Ahmadinejad aftermath

ARTICLE: Ahmadinejad Vows New Start As Clashes Flare, By Thomas Erdbrink, Washington Post, June 14, 2009
That is an impressive first-round win that means: 1) the nuke program goes ahead; and 2) the Supreme Leader is nowhere near ready to reform the economy, so no desire to deal externally.
My hope had always been that this was a regime far enough along in understanding how screwed-up its economy is (USSR circa 84-86), but we are clearly still in the early 1980s/Brezhnevian clueless phase when belief in external enlargement of influence is held to be a strong counterweight to internal decline.
I would expect Tehran to offer more of the same. Ahmadnejad, I don't think, was promoted by the SL for any Nixon-like opening.
Hence, Israel is highly incentivized to attack this year.
Reader Comments (12)
And I keep thinking, if a man claims twice in as many days that the results of an election are ordained by God, and then on the third day decides to investigate charges of voter fraud, isn't that pretty much the death rattle of a theocracy? I'm not sure you should throw away your eastern bloc analogies, maybe just move them a bit further west. I've been thinking of Romania circa '89 all weekend for some odd reason.

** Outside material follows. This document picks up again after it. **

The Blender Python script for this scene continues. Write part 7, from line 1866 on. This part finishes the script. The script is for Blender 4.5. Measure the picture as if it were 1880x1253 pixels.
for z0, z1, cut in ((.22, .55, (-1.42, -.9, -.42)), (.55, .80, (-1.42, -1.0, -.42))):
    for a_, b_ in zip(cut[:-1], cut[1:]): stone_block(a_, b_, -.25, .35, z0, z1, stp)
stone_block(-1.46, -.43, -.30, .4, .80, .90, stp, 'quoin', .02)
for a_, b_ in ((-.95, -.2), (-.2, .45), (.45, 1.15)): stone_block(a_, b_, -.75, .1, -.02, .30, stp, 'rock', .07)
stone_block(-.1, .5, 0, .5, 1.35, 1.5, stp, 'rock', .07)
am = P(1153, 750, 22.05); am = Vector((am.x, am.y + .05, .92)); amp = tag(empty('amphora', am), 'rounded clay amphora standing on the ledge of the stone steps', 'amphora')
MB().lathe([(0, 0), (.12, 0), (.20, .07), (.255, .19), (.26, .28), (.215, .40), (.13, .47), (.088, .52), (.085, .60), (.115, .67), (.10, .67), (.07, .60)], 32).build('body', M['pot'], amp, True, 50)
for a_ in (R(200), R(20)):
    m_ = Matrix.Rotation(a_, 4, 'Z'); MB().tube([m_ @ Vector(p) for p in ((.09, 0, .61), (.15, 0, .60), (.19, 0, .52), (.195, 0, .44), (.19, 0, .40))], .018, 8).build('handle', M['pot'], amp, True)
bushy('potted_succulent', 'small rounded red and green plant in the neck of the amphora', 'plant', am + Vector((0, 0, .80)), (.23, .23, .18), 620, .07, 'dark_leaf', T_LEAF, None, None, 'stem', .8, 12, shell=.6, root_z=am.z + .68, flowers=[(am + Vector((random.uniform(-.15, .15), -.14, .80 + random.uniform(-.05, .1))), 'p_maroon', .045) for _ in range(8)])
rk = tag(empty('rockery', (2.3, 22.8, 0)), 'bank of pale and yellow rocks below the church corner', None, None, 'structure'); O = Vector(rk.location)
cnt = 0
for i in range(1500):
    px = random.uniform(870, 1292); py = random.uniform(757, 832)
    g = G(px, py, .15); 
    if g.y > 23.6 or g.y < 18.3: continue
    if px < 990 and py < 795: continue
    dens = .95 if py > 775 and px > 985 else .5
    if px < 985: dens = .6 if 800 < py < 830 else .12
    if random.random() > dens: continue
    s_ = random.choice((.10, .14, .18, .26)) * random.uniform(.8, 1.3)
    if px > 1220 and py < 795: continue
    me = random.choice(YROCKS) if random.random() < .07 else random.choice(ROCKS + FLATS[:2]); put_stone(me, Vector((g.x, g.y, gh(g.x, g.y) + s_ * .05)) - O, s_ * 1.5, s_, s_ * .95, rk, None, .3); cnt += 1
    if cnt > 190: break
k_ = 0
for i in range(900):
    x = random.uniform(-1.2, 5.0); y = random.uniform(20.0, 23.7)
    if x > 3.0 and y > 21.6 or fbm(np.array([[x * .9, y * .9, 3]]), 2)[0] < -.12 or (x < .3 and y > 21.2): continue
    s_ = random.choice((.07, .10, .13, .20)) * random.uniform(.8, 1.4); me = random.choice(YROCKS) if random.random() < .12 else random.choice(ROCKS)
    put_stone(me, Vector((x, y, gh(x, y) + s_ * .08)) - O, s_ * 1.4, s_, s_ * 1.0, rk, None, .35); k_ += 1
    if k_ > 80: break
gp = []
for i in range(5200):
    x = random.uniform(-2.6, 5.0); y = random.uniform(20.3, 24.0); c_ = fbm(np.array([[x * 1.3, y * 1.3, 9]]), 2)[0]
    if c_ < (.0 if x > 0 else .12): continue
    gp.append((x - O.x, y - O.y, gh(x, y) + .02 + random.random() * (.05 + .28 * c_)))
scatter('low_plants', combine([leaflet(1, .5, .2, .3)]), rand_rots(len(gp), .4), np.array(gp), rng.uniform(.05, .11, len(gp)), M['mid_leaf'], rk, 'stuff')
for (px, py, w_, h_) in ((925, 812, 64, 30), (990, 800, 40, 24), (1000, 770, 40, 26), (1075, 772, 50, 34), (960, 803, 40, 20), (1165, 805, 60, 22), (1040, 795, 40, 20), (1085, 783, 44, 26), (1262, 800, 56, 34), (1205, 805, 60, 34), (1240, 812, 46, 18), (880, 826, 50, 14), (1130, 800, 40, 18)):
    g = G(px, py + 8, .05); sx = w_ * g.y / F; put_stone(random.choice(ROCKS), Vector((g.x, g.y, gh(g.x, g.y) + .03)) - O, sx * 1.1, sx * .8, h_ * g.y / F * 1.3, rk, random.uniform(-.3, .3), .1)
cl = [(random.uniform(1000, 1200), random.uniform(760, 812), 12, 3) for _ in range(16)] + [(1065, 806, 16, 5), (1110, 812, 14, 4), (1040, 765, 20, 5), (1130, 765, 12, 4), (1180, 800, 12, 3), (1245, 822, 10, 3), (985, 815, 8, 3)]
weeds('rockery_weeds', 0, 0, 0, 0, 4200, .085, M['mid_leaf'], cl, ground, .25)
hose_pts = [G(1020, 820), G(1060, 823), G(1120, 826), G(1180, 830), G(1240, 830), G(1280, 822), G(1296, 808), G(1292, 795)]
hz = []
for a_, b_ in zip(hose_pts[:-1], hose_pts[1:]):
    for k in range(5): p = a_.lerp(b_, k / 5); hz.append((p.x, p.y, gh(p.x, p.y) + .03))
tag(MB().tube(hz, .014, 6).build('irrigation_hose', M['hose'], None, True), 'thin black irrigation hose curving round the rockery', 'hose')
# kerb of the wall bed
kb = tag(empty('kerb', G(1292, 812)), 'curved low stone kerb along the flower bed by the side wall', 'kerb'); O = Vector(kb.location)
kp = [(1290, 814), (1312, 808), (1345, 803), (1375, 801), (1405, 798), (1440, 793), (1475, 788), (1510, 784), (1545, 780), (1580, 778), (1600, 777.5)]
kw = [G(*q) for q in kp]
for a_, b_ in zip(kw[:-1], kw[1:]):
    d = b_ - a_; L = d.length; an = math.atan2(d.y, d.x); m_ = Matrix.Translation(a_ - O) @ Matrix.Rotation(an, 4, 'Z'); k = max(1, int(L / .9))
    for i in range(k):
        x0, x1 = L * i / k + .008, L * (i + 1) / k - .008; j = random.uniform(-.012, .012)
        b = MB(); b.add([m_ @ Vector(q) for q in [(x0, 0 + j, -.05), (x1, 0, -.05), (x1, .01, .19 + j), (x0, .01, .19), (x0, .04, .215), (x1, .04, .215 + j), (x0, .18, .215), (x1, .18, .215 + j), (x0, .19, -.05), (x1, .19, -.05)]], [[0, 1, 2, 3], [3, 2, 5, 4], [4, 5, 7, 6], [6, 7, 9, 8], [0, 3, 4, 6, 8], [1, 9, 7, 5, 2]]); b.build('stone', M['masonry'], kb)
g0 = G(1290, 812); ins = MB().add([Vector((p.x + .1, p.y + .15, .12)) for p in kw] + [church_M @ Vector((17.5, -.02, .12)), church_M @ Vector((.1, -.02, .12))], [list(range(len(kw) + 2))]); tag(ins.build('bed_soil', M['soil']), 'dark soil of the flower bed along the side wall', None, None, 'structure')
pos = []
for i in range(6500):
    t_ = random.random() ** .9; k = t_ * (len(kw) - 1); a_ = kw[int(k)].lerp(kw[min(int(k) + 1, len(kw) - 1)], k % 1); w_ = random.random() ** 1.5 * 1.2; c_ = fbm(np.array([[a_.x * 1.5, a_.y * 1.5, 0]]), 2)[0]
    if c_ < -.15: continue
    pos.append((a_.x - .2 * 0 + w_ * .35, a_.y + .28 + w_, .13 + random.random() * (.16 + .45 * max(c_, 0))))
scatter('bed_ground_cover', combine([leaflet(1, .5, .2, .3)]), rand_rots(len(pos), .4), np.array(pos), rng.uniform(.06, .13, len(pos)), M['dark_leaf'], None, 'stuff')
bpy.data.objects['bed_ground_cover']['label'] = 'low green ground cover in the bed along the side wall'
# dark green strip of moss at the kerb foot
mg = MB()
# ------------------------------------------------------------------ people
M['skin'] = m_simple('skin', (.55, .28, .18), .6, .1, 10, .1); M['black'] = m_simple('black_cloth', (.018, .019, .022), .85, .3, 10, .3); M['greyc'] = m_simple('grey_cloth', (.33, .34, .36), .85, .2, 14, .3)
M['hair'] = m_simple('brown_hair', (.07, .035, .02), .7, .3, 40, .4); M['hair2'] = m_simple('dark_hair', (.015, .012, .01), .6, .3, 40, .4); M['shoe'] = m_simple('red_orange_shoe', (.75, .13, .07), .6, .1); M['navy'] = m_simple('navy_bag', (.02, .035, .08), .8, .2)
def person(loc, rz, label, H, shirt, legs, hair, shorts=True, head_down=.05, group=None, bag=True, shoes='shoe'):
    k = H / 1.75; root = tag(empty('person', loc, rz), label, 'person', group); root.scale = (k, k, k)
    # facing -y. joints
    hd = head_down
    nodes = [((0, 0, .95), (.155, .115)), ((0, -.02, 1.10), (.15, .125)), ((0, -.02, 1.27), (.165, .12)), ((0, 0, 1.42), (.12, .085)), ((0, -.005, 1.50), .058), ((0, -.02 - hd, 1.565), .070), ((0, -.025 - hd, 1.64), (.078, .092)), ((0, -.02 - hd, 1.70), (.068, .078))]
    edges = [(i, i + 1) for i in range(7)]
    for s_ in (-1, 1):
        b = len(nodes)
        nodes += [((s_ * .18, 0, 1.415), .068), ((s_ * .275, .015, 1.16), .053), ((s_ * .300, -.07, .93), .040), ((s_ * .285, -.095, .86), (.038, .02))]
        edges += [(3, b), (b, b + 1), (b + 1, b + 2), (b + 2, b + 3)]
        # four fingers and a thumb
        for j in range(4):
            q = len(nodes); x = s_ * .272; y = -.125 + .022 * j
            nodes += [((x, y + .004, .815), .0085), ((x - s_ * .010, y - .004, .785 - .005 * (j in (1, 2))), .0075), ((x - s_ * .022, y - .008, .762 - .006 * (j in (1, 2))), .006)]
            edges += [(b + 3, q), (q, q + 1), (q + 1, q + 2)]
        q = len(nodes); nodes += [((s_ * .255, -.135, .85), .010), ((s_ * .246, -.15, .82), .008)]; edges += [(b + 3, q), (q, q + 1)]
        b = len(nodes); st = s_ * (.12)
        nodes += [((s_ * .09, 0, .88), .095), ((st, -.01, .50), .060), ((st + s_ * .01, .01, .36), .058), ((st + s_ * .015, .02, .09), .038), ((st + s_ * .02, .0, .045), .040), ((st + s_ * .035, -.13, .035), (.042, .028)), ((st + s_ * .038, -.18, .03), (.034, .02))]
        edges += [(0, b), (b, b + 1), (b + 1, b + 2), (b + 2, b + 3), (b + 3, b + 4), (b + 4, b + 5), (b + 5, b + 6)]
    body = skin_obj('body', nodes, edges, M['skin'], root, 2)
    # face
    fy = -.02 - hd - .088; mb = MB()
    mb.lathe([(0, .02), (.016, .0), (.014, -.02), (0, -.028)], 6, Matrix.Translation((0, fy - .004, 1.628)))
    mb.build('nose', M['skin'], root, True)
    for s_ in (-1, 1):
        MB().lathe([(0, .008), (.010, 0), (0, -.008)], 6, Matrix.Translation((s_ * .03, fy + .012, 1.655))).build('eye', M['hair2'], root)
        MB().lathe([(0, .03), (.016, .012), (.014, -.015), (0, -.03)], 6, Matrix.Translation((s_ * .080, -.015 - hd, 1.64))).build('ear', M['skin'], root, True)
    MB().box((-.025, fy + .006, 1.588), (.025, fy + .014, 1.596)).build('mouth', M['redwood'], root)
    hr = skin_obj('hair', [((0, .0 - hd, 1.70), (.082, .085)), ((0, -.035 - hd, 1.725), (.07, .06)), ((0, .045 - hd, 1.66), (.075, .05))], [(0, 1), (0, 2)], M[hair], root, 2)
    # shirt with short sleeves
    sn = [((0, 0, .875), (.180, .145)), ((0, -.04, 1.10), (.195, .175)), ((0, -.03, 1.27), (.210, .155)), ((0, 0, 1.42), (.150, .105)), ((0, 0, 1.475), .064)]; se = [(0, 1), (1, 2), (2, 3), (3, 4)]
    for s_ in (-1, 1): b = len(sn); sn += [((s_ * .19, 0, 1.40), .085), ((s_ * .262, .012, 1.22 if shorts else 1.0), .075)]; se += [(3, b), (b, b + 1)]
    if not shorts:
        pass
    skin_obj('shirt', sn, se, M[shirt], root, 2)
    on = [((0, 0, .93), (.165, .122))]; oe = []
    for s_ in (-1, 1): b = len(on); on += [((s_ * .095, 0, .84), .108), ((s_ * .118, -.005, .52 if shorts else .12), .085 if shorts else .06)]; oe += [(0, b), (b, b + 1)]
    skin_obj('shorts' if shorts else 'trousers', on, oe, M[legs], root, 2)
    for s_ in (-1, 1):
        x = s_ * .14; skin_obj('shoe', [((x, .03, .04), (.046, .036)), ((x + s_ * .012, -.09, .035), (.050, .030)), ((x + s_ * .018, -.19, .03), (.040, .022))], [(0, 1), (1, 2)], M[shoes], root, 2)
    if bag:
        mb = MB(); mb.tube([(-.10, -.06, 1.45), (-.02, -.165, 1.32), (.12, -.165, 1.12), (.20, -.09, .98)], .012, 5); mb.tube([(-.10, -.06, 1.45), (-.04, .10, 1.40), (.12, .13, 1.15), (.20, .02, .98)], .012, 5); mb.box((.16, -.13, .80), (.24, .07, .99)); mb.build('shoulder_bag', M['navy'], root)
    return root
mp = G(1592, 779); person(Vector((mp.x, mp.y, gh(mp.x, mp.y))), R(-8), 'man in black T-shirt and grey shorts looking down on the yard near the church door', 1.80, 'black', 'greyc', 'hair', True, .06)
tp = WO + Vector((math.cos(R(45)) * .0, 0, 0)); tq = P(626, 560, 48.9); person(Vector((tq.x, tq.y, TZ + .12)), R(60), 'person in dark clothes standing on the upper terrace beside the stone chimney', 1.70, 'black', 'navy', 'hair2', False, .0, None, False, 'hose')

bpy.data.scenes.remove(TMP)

[1]http://andrewsullivan.theatlantic.com/the_daily_dish/2009/06/khamenei-cracks.html
That individual would be vulnerable to undermining by the carry over establishment crowd, accusations of being another Western stooge, and all his actions would be picked apart for possible harm or error.
Mousavi still does support the dev. of nukes, so not sure there's a big change on paper, but after these last 24 hours or so who knows. Things will be different no matter what now----regime change? real political shifts in the current leadership? new, active underground resistance? doesn't sound like the folks in the streets are calming down at all.
I'd also say Khamenei may have made a huge mistake by that 'review' statement---monday AM qb here---but if he would have stayed mum etc. pure repression may have worked? now by opening the door a slight crack, people may be deciding to really push on the door to open it all the way. interesting times!
He's painfully tone-deaf when it comes to foreign affairs.
What remains to be seen is if the military acts like Hama '82, Tiennamen '89 or Moscow '91. Personally, i'm expecting option 2.
http://www.washingtontimes.com/weblogs/watercooler/2009/jun/15/revolutionary-guards-arrested-iran/?newthread
I see two possibilities - Mousavi had more support in the proper military than I suspected or Ahmedinejad is using the crisis as convenient cover to get rid of politically undesireable (but unrelated) generals. Either way, things just got a little more interesting.